(Scene modeling code data)
┄┄┄┄┄┄

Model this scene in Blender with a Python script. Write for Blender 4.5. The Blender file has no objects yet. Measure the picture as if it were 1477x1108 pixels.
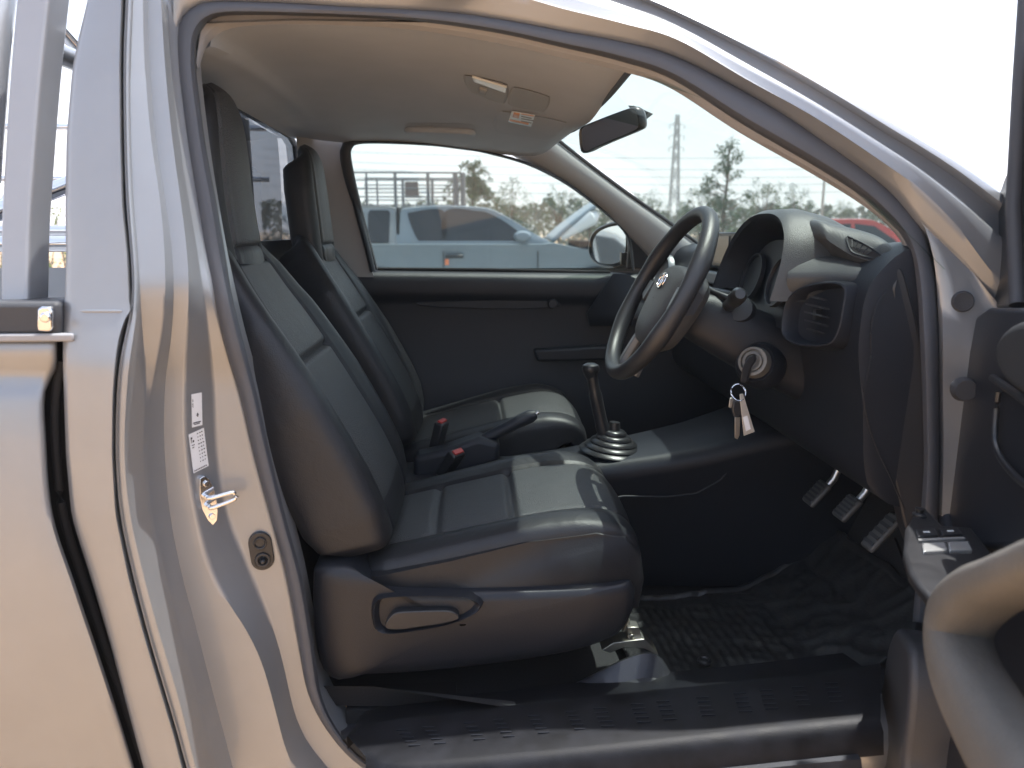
import bpy, math, random
from mathutils import Vector, Matrix, noise
from mathutils.bvhtree import BVHTree
R = math.radians
scene = bpy.context.scene
COL = scene.collection
random.seed(4)

# ------------------------------------------------------------------ camera
CAM = Vector((0, -1.2, 1.40)); YAW = R(3.0); PIT = R(-11.3); FPX = 1115.0; CX, CY = 738.5, 554.0
cd = bpy.data.cameras.new('camera'); cam = bpy.data.objects.new('camera', cd); COL.objects.link(cam)
cam.location = CAM; cam.rotation_euler = (R(90) + PIT, 0, -YAW)
cd.sensor_width = 36.0; cd.lens = FPX / 1477 * 36.0; cd.clip_start = 0.02; cd.clip_end = 3000
cd.dof.use_dof = True; cd.dof.focus_distance = 1.75; cd.dof.aperture_fstop = 4.0
scene.camera = cam
# ------------------------------------------------------------------ sky, sun, exposure
SUN = Vector((0.235, 0.14, 0.95)).normalized()
sun_el = math.asin(SUN.z); sun_rot = math.atan2(SUN.x, SUN.y)
w = bpy.data.worlds.new('World'); scene.world = w; w.use_nodes = True
nt = w.node_tree; nt.nodes.clear()
sk = nt.nodes.new('ShaderNodeTexSky'); sk.sky_type = 'NISHITA'; sk.sun_disc = False
sk.sun_elevation = sun_el; sk.sun_rotation = sun_rot; sk.air_density = 1.0; sk.dust_density = 2.5; sk.ozone_density = 1.0
hs = nt.nodes.new('ShaderNodeHueSaturation'); hs.inputs['Saturation'].default_value = 0.95
bg = nt.nodes.new('ShaderNodeBackground'); bg.inputs['Strength'].default_value = 0.15
wo = nt.nodes.new('ShaderNodeOutputWorld')
nt.links.new(sk.outputs[0], hs.inputs['Color']); nt.links.new(hs.outputs[0], bg.inputs[0]); nt.links.new(bg.outputs[0], wo.inputs[0])
sl = bpy.data.lights.new('sun', 'SUN'); sl.energy = 4.2; sl.angle = R(0.53); sl.color = (1.0, 0.98, 0.95)
so = bpy.data.objects.new('sun', sl); COL.objects.link(so); so.location = (0, 0, 30)
so.rotation_euler = SUN.to_track_quat('Z', 'Y').to_euler()
scene.view_settings.view_transform = 'Standard'; scene.view_settings.look = 'None'
scene.view_settings.exposure = 1.28; scene.view_settings.gamma = 1.0
scene.render.engine = 'CYCLES'
scene.cycles.use_denoising = True
scene.cycles.max_bounces = 10; scene.cycles.diffuse_bounces = 6; scene.cycles.transparent_max_bounces = 24
scene.cycles.volume_bounces = 3
scene.cycles.sample_clamp_indirect = 6.0

# ------------------------------------------------------------------ measuring: photo ray through a known plane
_f = Vector((math.sin(YAW) * math.cos(PIT), math.cos(YAW) * math.cos(PIT), math.sin(PIT)))
_r = Vector((math.cos(YAW), -math.sin(YAW), 0)); _u = _r.cross(_f)
def ray(x, y): return _f + _r * ((x - CX) / FPX) + _u * ((CY - y) / FPX)
def U(x, y, Y): d = ray(x, y); return CAM + d * ((Y - CAM.y) / d.y)
def UX(x, y, X): d = ray(x, y); return CAM + d * ((X - CAM.x) / d.x)
def UZ(x, y, Z): d = ray(x, y); return CAM + d * ((Z - CAM.z) / d.z)
def UP(x, y, p, n): d = ray(x, y); return CAM + d * ((p - CAM).dot(n) / d.dot(n))
def UT(x, y, Y):                     # on the cab side, which leans inward above the belt line
    p = U(x, y, Y)
    for _ in range(4): p = U(x, y, Y + max(0.0, p.z - 1.2) * 0.2)
    return p

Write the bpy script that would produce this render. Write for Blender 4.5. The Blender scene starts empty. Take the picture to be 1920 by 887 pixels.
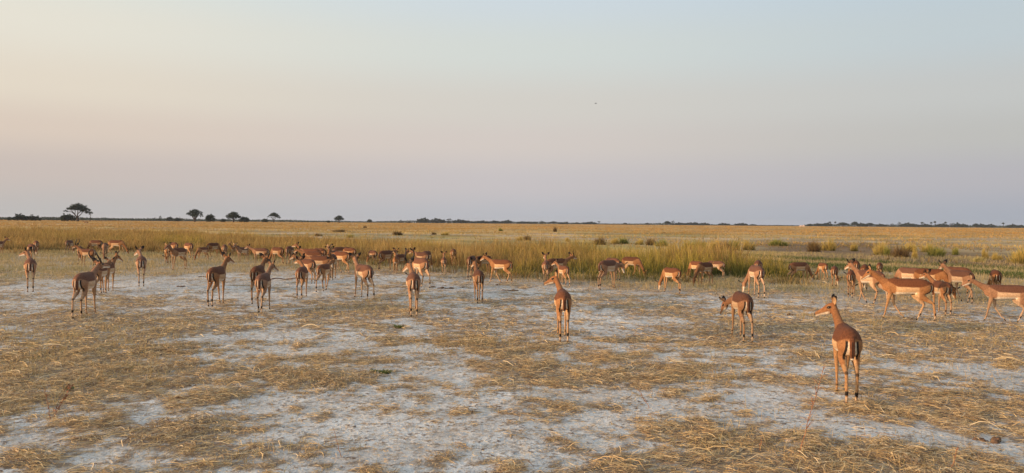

┄┄┄┄┄┄

> _EXERCISE REQUIREMENTS_
Print out every entry above without changing a word, and leave out the pictures.

> _EXERCISE RESPONSE_
Model this scene in Blender with a Python script. Write for Blender 4.5. The Blender file has no objects yet. Measure the picture as if it were 1477x1108 pixels.
import bpy, math, random
from mathutils import Vector, Matrix, noise
from mathutils.bvhtree import BVHTree
R = math.radians
scene = bpy.context.scene
COL = scene.collection
random.seed(4)

# ------------------------------------------------------------------ camera
CAM = Vector((0, -1.2, 1.40)); YAW = R(3.0); PIT = R(-11.3); FPX = 1115.0; CX, CY = 738.5, 554.0
cd = bpy.data.cameras.new('camera'); cam = bpy.data.objects.new('camera', cd); COL.objects.link(cam)
cam.location = CAM; cam.rotation_euler = (R(90) + PIT, 0, -YAW)
cd.sensor_width = 36.0; cd.lens = FPX / 1477 * 36.0; cd.clip_start = 0.02; cd.clip_end = 3000
cd.dof.use_dof = True; cd.dof.focus_distance = 1.75; cd.dof.aperture_fstop = 4.0
scene.camera = cam
# ------------------------------------------------------------------ sky, sun, exposure
SUN = Vector((0.235, 0.14, 0.95)).normalized()
sun_el = math.asin(SUN.z); sun_rot = math.atan2(SUN.x, SUN.y)
w = bpy.data.worlds.new('World'); scene.world = w; w.use_nodes = True
nt = w.node_tree; nt.nodes.clear()
sk = nt.nodes.new('ShaderNodeTexSky'); sk.sky_type = 'NISHITA'; sk.sun_disc = False
sk.sun_elevation = sun_el; sk.sun_rotation = sun_rot; sk.air_density = 1.0; sk.dust_density = 2.5; sk.ozone_density = 1.0
hs = nt.nodes.new('ShaderNodeHueSaturation'); hs.inputs['Saturation'].default_value = 0.95
bg = nt.nodes.new('ShaderNodeBackground'); bg.inputs['Strength'].default_value = 0.15
wo = nt.nodes.new('ShaderNodeOutputWorld')
nt.links.new(sk.outputs[0], hs.inputs['Color']); nt.links.new(hs.outputs[0], bg.inputs[0]); nt.links.new(bg.outputs[0], wo.inputs[0])
sl = bpy.data.lights.new('sun', 'SUN'); sl.energy = 4.2; sl.angle = R(0.53); sl.color = (1.0, 0.98, 0.95)
so = bpy.data.objects.new('sun', sl); COL.objects.link(so); so.location = (0, 0, 30)
so.rotation_euler = SUN.to_track_quat('Z', 'Y').to_euler()
scene.view_settings.view_transform = 'Standard'; scene.view_settings.look = 'None'
scene.view_settings.exposure = 1.28; scene.view_settings.gamma = 1.0
scene.render.engine = 'CYCLES'
scene.cycles.use_denoising = True
scene.cycles.max_bounces = 10; scene.cycles.diffuse_bounces = 6; scene.cycles.transparent_max_bounces = 24
scene.cycles.volume_bounces = 3
scene.cycles.sample_clamp_indirect = 6.0

# ------------------------------------------------------------------ measuring: photo ray through a known plane
_f = Vector((math.sin(YAW) * math.cos(PIT), math.cos(YAW) * math.cos(PIT), math.sin(PIT)))
_r = Vector((math.cos(YAW), -math.sin(YAW), 0)); _u = _r.cross(_f)
def ray(x, y): return _f + _r * ((x - CX) / FPX) + _u * ((CY - y) / FPX)
def U(x, y, Y): d = ray(x, y); return CAM + d * ((Y - CAM.y) / d.y)
def UX(x, y, X): d = ray(x, y); return CAM + d * ((X - CAM.x) / d.x)
def UZ(x, y, Z): d = ray(x, y); return CAM + d * ((Z - CAM.z) / d.z)
def UP(x, y, p, n): d = ray(x, y); return CAM + d * ((p - CAM).dot(n) / d.dot(n))
def UT(x, y, Y):                     # on the cab side, which leans inward above the belt line
    p = U(x, y, Y)
    for _ in range(4): p = U(x, y, Y + max(0.0, p.z - 1.2) * 0.2)
    return p

Write the bpy script that would produce this render. Write for Blender 4.5. The Blender scene starts empty. Take the picture to be 1920 by 887 pixels.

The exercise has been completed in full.